- _Stated goal_
Starting at the first line of the data, please print exactly those lines through the one that holds "hinge(BR, RR, (656.5, 414), (656.5, 441), 6, M_BOARD_R, 'hinge", omitting every picture.

'''

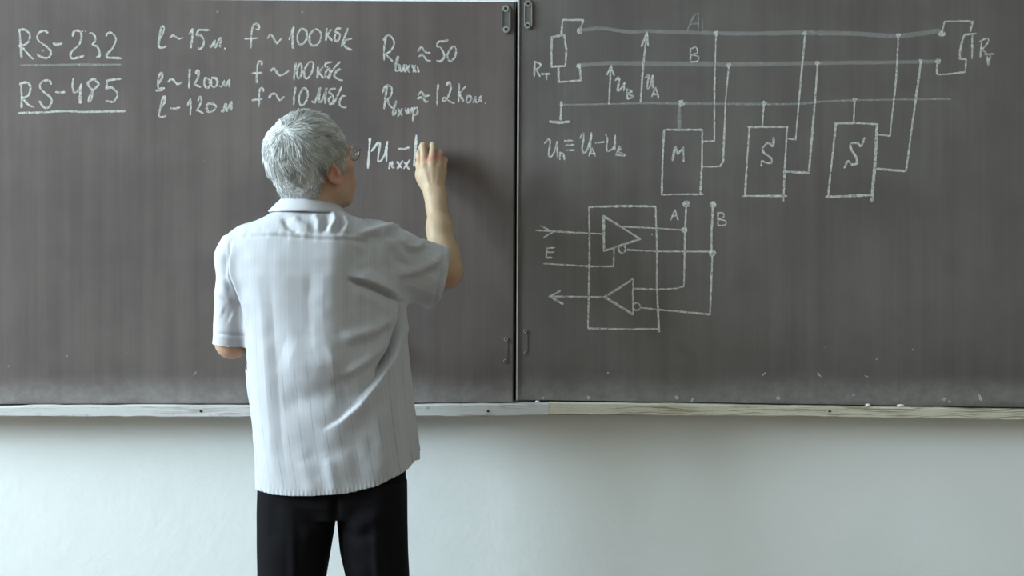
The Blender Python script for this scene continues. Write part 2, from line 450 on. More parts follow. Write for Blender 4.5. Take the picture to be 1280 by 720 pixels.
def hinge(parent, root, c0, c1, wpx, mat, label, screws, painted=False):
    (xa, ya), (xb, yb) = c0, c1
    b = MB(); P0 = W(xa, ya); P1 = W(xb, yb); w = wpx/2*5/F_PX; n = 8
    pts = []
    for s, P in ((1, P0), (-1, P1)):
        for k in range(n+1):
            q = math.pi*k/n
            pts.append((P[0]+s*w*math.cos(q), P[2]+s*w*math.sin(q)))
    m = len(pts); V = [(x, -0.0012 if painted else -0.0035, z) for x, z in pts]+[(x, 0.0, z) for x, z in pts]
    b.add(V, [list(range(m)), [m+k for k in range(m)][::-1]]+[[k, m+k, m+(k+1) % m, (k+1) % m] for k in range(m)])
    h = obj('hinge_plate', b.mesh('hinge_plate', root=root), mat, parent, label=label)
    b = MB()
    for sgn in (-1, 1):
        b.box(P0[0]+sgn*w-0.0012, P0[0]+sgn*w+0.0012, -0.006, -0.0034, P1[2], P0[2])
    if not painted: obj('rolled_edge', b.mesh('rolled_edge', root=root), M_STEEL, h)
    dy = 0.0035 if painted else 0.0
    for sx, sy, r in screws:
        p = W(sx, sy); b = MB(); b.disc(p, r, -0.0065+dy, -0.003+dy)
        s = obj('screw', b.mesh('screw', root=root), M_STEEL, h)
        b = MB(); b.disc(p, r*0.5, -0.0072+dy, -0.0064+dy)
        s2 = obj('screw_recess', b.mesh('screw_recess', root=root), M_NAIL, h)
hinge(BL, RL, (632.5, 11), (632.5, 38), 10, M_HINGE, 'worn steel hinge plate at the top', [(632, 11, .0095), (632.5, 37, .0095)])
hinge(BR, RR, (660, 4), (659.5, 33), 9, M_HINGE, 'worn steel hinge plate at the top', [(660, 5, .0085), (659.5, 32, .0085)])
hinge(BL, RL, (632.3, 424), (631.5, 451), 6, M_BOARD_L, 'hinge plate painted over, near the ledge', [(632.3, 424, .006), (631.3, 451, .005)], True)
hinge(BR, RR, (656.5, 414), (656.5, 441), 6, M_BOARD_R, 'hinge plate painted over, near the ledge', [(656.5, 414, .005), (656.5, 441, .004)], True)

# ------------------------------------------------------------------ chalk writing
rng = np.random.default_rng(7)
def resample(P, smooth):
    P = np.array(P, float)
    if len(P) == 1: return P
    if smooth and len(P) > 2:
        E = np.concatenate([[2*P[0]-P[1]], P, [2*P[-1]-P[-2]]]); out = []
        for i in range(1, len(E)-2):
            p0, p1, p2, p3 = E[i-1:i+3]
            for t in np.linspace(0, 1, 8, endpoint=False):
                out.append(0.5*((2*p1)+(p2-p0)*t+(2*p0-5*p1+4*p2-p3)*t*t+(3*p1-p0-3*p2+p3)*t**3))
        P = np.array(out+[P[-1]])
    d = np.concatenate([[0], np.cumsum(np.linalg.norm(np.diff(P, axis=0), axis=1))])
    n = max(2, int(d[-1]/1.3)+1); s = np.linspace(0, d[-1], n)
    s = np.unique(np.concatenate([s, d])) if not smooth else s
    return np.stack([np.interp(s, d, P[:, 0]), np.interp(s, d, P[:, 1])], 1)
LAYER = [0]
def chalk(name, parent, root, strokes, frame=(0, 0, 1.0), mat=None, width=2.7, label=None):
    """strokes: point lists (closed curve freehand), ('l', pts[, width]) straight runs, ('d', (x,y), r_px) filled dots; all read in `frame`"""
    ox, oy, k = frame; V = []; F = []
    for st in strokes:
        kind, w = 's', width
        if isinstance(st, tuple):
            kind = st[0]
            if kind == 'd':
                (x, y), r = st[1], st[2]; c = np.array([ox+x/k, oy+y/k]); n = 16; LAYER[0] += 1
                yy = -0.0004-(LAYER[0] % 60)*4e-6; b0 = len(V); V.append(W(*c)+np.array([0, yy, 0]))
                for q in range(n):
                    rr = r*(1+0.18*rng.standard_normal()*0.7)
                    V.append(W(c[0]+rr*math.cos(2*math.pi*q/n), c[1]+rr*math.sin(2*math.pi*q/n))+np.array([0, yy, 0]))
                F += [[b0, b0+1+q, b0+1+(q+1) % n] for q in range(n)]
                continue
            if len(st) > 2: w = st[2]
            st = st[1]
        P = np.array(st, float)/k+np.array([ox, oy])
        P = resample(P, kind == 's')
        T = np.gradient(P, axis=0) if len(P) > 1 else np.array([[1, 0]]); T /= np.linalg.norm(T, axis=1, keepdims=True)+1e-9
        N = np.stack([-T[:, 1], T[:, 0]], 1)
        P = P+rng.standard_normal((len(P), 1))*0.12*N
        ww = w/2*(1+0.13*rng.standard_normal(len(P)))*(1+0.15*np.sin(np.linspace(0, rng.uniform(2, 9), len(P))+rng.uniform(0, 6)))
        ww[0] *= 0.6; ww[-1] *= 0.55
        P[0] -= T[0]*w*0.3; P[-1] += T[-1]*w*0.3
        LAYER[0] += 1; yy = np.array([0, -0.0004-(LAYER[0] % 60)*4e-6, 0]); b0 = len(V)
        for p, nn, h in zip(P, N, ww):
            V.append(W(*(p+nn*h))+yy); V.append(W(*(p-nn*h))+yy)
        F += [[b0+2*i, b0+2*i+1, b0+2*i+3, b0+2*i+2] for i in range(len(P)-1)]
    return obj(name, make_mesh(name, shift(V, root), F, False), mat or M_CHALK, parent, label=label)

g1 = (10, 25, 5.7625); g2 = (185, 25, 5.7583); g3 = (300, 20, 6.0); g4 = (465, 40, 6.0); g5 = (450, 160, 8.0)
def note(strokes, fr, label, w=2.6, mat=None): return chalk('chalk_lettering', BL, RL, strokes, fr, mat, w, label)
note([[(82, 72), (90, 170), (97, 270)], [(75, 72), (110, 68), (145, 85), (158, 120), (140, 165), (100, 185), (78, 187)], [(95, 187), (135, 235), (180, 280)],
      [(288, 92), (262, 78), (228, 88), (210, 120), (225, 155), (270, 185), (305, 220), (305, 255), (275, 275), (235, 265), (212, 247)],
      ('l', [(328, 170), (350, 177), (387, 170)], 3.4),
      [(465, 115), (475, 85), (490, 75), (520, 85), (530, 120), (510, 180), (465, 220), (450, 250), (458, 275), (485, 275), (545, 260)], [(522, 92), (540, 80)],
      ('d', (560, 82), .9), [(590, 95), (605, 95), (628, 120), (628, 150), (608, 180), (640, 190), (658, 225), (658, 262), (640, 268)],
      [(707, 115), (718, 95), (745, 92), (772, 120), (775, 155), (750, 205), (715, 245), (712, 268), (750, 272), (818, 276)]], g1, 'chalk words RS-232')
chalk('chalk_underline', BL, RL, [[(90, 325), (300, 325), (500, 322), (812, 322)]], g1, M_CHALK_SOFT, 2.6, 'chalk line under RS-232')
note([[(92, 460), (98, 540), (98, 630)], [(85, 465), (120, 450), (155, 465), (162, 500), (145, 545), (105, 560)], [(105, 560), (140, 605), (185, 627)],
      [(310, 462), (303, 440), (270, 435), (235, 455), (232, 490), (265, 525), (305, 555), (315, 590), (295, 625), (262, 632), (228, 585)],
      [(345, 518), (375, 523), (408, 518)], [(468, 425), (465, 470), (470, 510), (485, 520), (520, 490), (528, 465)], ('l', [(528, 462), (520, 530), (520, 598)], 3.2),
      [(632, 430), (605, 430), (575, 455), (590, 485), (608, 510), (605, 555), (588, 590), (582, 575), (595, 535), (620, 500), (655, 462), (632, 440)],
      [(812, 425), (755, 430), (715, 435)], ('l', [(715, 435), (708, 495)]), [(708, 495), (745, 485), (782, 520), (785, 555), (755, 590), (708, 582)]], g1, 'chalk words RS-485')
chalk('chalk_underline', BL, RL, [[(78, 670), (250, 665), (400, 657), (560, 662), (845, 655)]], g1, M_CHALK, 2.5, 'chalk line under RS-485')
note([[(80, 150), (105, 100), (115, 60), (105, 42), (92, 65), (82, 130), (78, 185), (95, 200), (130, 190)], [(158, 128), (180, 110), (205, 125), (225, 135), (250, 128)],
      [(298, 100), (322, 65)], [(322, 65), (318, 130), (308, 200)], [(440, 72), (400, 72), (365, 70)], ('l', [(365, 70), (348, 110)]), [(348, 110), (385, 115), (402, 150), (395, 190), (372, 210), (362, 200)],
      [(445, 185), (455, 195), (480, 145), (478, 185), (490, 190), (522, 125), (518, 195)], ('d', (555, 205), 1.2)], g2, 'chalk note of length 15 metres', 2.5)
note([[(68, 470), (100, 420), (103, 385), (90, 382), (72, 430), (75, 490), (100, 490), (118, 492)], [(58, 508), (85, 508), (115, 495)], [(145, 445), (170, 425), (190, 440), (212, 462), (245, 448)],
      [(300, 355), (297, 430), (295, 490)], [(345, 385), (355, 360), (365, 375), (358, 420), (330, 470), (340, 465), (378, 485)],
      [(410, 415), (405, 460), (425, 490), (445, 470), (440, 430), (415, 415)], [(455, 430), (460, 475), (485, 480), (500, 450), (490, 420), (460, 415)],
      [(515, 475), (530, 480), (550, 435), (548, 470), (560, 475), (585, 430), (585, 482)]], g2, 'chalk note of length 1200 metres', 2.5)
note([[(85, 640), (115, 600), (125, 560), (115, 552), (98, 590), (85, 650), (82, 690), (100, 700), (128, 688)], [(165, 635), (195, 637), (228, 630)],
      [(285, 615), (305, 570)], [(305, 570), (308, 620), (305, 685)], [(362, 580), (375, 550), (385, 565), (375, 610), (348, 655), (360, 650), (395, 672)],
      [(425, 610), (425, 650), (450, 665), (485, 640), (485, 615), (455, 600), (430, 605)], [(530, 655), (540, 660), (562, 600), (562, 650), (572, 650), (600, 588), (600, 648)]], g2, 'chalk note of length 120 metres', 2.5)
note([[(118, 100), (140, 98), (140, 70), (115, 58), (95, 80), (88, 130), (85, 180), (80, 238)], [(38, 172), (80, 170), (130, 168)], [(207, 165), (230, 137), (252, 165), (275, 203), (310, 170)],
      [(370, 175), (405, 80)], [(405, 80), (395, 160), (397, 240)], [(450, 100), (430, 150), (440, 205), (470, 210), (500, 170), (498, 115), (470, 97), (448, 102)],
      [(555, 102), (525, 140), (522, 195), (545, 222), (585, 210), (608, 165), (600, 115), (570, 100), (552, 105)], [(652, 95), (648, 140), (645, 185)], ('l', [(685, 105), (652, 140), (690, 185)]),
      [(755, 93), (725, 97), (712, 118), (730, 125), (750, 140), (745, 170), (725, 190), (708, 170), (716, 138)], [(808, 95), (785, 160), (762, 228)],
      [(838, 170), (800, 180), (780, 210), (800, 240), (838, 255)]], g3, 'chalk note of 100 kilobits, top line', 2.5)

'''

- _Answer in full_
The Blender Python script for this scene continues. Write part 2, from line 450 on. More parts follow. Write for Blender 4.5. Take the picture to be 1280 by 720 pixels.
def hinge(parent, root, c0, c1, wpx, mat, label, screws, painted=False):
    (xa, ya), (xb, yb) = c0, c1
    b = MB(); P0 = W(xa, ya); P1 = W(xb, yb); w = wpx/2*5/F_PX; n = 8
    pts = []
    for s, P in ((1, P0), (-1, P1)):
        for k in range(n+1):
            q = math.pi*k/n
            pts.append((P[0]+s*w*math.cos(q), P[2]+s*w*math.sin(q)))
    m = len(pts); V = [(x, -0.0012 if painted else -0.0035, z) for x, z in pts]+[(x, 0.0, z) for x, z in pts]
    b.add(V, [list(range(m)), [m+k for k in range(m)][::-1]]+[[k, m+k, m+(k+1) % m, (k+1) % m] for k in range(m)])
    h = obj('hinge_plate', b.mesh('hinge_plate', root=root), mat, parent, label=label)
    b = MB()
    for sgn in (-1, 1):
        b.box(P0[0]+sgn*w-0.0012, P0[0]+sgn*w+0.0012, -0.006, -0.0034, P1[2], P0[2])
    if not painted: obj('rolled_edge', b.mesh('rolled_edge', root=root), M_STEEL, h)
    dy = 0.0035 if painted else 0.0
    for sx, sy, r in screws:
        p = W(sx, sy); b = MB(); b.disc(p, r, -0.0065+dy, -0.003+dy)
        s = obj('screw', b.mesh('screw', root=root), M_STEEL, h)
        b = MB(); b.disc(p, r*0.5, -0.0072+dy, -0.0064+dy)
        s2 = obj('screw_recess', b.mesh('screw_recess', root=root), M_NAIL, h)
hinge(BL, RL, (632.5, 11), (632.5, 38), 10, M_HINGE, 'worn steel hinge plate at the top', [(632, 11, .0095), (632.5, 37, .0095)])
hinge(BR, RR, (660, 4), (659.5, 33), 9, M_HINGE, 'worn steel hinge plate at the top', [(660, 5, .0085), (659.5, 32, .0085)])
hinge(BL, RL, (632.3, 424), (631.5, 451), 6, M_BOARD_L, 'hinge plate painted over, near the ledge', [(632.3, 424, .006), (631.3, 451, .005)], True)
hinge(BR, RR, (656.5, 414), (656.5, 441), 6, M_BOARD_R, 'hinge plate painted over, near the ledge', [(656.5, 414, .005), (656.5, 441, .004)], True)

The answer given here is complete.